R.I.P. 2013-ongoing series

R.I.P., Faux Fur, Patinaed Bronze, 11” x 32” x 32”, 2022

The game of chess, originally conceived during the 6th century C.E., has survived and evolved for nearly 1500 years, an enduring artifact of strategy, competition, and domination. The game of chess has long been admired as a bastion of logic and order, but it is, at its core, a game of war, predicated on machinations of violence and obliteration. Capturing this irony as an emblem of the Anthropocene, the work re-envisions the game in R.I.P. (Rest In Peace) in which the chessman are depicted as sculptures of six animals recently extinct. Positioned on an oversized, chess board made of faux fur and wood, the pieces depict the extinct animals cast in patinaed bronze, one set is a black patina and the other white. The animals are presented with regal dignity and personality. Each sculpture has material weight and nobility.
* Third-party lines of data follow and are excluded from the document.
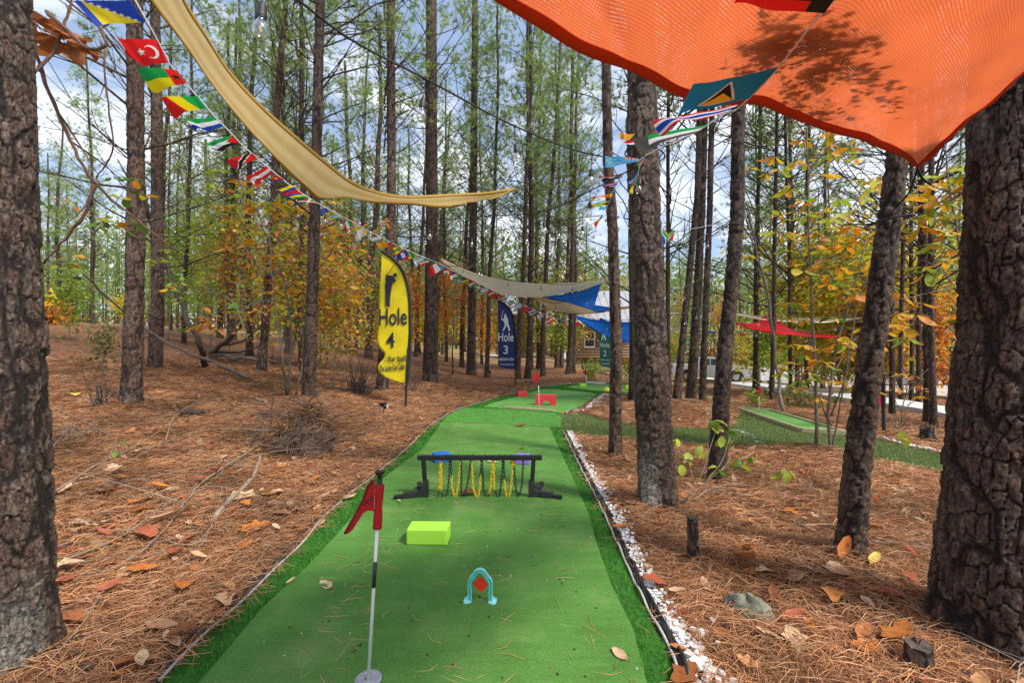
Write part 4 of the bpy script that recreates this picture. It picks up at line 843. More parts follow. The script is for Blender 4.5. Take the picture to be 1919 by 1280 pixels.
# left hand saplings
leafy('sapling with yellow leaves and green lower leaves right of grey trunk', 540, 745, [(545, 600), (530, 520), (490, 420), (470, 330)], [[(530, 520), (480, 470), (430, 440)], [(520, 480), (550, 400), (600, 370)], [(500, 440), (460, 380), (420, 340)], [(545, 600), (490, 570), (440, 560)], [(535, 540), (590, 520), (650, 500)], [(490, 420), (470, 360), (450, 330)], [(540, 560), (600, 580), (640, 600)], [(500, 430), (520, 390), (560, 420)]], .022, .009, 66, .26, ['leaf_gold', 'leaf_turn', 'leaf_gold', 'leaf_lime'], .20, k=(4, 5))
leafy('leaning sapling with orange leaves crossing before the root heap trunk', 553, 748, [(575, 640), (590, 560), (600, 470), (610, 420)], [[(590, 560), (560, 520), (500, 500)], [(600, 500), (640, 450), (690, 420)], [(585, 600), (620, 560), (680, 540)], [(600, 470), (580, 430), (560, 400)]], .018, .008, 56, .28, ['leaf_gold', 'leaf_brown', 'leaf_gold', 'leaf_turn'], .20, k=(4, 5))
leafy('low branch of orange leaves hanging across left mid distance', 465, 640, [(430, 560), (380, 540), (320, 560)], [[(430, 570), (400, 590), (340, 610)], [(450, 590), (470, 570), (510, 560)], [(400, 545), (370, 520), (330, 560)]], .008, .005, 18, .12, ['leaf_brown', 'leaf_gold', 'leaf_green'], .16, name='leafy_branch', cat='branch', Y=6.0)
leafy('creeping oak sprig with lobed green leaves beside huge left trunk', 150, 470, [(175, 440), (200, 400), (190, 370)], [[(160, 460), (120, 470), (95, 500)], [(180, 430), (210, 420), (230, 415)], [(200, 400), (230, 360), (232, 340)], [(180, 440), (160, 420), (120, 400)]], .006, .004, 18, .07, ['leaf_green', 'leaf_green', 'leaf_turn'], .09, name='leafy_branch', cat='branch', Y=3.6, lkind='ovate')
leafy('green leaved climbing sprig hugging left edge of second grey trunk', 315, 640, [(320, 560), (315, 470), (330, 380)], [[(320, 560), (350, 540), (380, 530)], [(315, 470), (340, 450), (380, 440)], [(318, 500), (300, 480), (290, 470)]], .009, .005, 26, .2, ['leaf_green', 'leaf_green', 'leaf_lime'], .15, name='leafy_branch', cat='branch', Y=9.0)
leafy('withered cluster of big orange leaves caught on the vine at top left', 60, 40, [(90, 60), (120, 70)], [[(70, 45), (80, 60), (100, 72)], [(90, 55), (110, 50), (130, 60)]], .006, .004, 7, .05, ['leaf_brown'], .15, name='leafy_branch', cat='branch', Y=2.9, lkind='ovate')
# seedlings in front
def seedling(label, u, v, Y, stems_px, fans_px, kinds, ls, berries=()):
    b = P(u, v, Y); b.z = gz(b.x, b.y); t = thing('seedling', label, 'seedling', b)
    for l in stems_px: obj('stem', mesh('stem', *tube(spline([P(*q, Y) - b for q in l], 8), [.006 - .0005 * i for i in range(8)], 5), smooth=True), M['stem'], t)
    for (fu, fv, k) in fans_px:
        for i in range(k): a = rnd.uniform(0, 6.28); d = Vector((math.cos(a), math.sin(a) * .6, -.9 + rnd.gauss(0, .3))); put_leaf(P(fu + rnd.gauss(0, 5), fv + rnd.gauss(0, 5), Y) - b, d, ls * rnd.uniform(.7, 1.2), lm('ovate', rnd.choice(kinds)), t, rnd.gauss(0, .5))
    for (fu, fv) in berries:
        a = Acc()
        for _ in range(9):
            c = P(fu, fv, Y) - b + Vector([rnd.gauss(0, .009) for _ in range(3)]); r = .006; a.add([c + Vector(q) * r for q in ((1, 0, 0), (-1, 0, 0), (0, 1, 0), (0, -1, 0), (0, 0, 1), (0, 0, -1))], [(0, 2, 4), (2, 1, 4), (1, 3, 4), (3, 0, 4), (2, 0, 5), (1, 2, 5), (3, 1, 5), (0, 3, 5)])
        obj('berries', a.mesh('berries', True), M['berry'], t)
seedling('beautyberry seedling with yellow green leaves and purple berries by worn trunk', 1272, 963, 3.85, [[(1272, 963), (1300, 925), (1340, 890), (1390, 860), (1410, 850)], [(1320, 905), (1350, 870), (1368, 820)], [(1340, 890), (1362, 870), (1375, 835)], [(1280, 945), (1310, 900), (1345, 800), (1350, 790)]], [(1345, 790, 5), (1350, 815, 3), (1372, 830, 3), (1390, 862, 5), (1348, 880, 4), (1405, 855, 2), (1325, 850, 2)], ['leaf_lime', 'leaf_lime', 'leaf_green'], .10, [(1390, 822), (1383, 850), (1345, 872)])
seedling('small seedling of lime leaves left of the forked roped trunk', 1300, 905, 4.3, [[(1300, 905), (1288, 860), (1270, 825)], [(1290, 865), (1277, 850), (1284, 835)]], [(1268, 822, 3), (1282, 850, 4), (1275, 865, 2)], ['leaf_lime'], .10)
seedling('tiny seedling with three lime leaves right of forked trunk', 1458, 935, 3.9, [[(1456, 935), (1462, 900), (1470, 880)]], [(1470, 880, 4), (1465, 884, 2)], ['leaf_lime', 'leaf_green'], .09, [(1472, 866)])
seedling('drooping lime leaved seedling near the black pole of red banner', 1700, 860, 5.6, [[(1700, 862), (1697, 840), (1690, 818)]], [(1688, 818, 2), (1697, 825, 2)], ['leaf_lime'], .13)
seedling('small green seedling among sticks left of the lichened trunk base', 212, 862, 3.6, [[(212, 862), (216, 845), (222, 825)]], [(216, 838, 3), (224, 826, 3)], ['leaf_green'], .05)

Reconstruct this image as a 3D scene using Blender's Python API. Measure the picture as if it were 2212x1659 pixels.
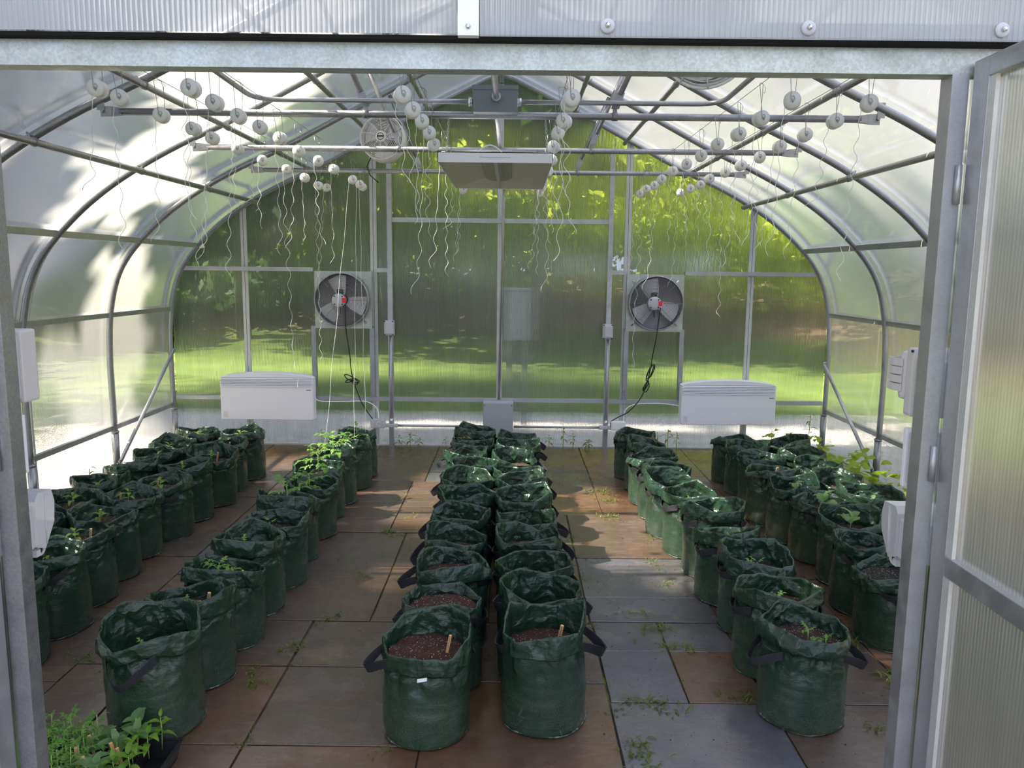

Considered the first casualty of Anthropocene expansion, the Great Auk appears as the bishop. The last known egg of the species was destroyed in 1844, crushed underfoot by Icelandic sailors in their rush to capture its parents. The Pyrenean Ibex, the knight, extinct by 2000 was cloned in 2003, an incarnation that lived for only a few minutes. A small army of intently forward-looking frogs serve as pawns and in a reference to the extinction of half the world’s amphibians, comprise half the pieces on the board. The West African Black Rhinoceros, poached to extinction for its horn believed to be an aphrodisiac, stands as the rook. A majestic Cape Lioness, her expression bent in a defiant and cranky snarl, appears as the queen. The Mexican Brown Bear, following the extinction of six other bear species, was decimated by farmers who considered them a pest, serves as the king.

Chess is a game of triumph, but triumph is a corollary of conquest. It is, notably, a game the Buddha refused to play. The game’s colonial history—traceable from ancient India to the Muslim world to imperial civilizations in Europe and northern Asia—coupled with an emphasis on dominance, finds fresh implications in the contemporary subjugation of the natural world. Even the historical styles of chess—Romantic, Scientific, Hypermodern, and New Dynamism—alludes to shifting cultural values and power structures, concluding, perhaps, with the game’s association with technology and artificial intelligence.

Chess has long held a place of fascination for artists, Matisse, Man Ray, Duchamp, Paul Klee, Tracey Emin, Damien Hirst and Rachel Whiteread, have all engaged with the game of chess. Jake and Dinos Chapman in their 2003, Chess Set, give resonant form to pre-adolescent male obsessions with fantasy forms of conflict, violence and mutation. Chess players themselves, the brothers see the game as an intersection of warfare and play, linked to the fears and anxieties of childhood. 

Engaging in this legacy, a familiar form is uniquely repurposed to compelling ends. In its prescient entanglements of order and chaos, civility and savagery, R.I.P. presses past a playful exploration of anthro-ecological history and evades purely dogmatic, observational, or elegiac orientations. The viewer becomes a player, autonomous yet complicit: a participant in the Anthropocene, at once a witness and contributor to a legacy of humanity, immortalization, and extinction.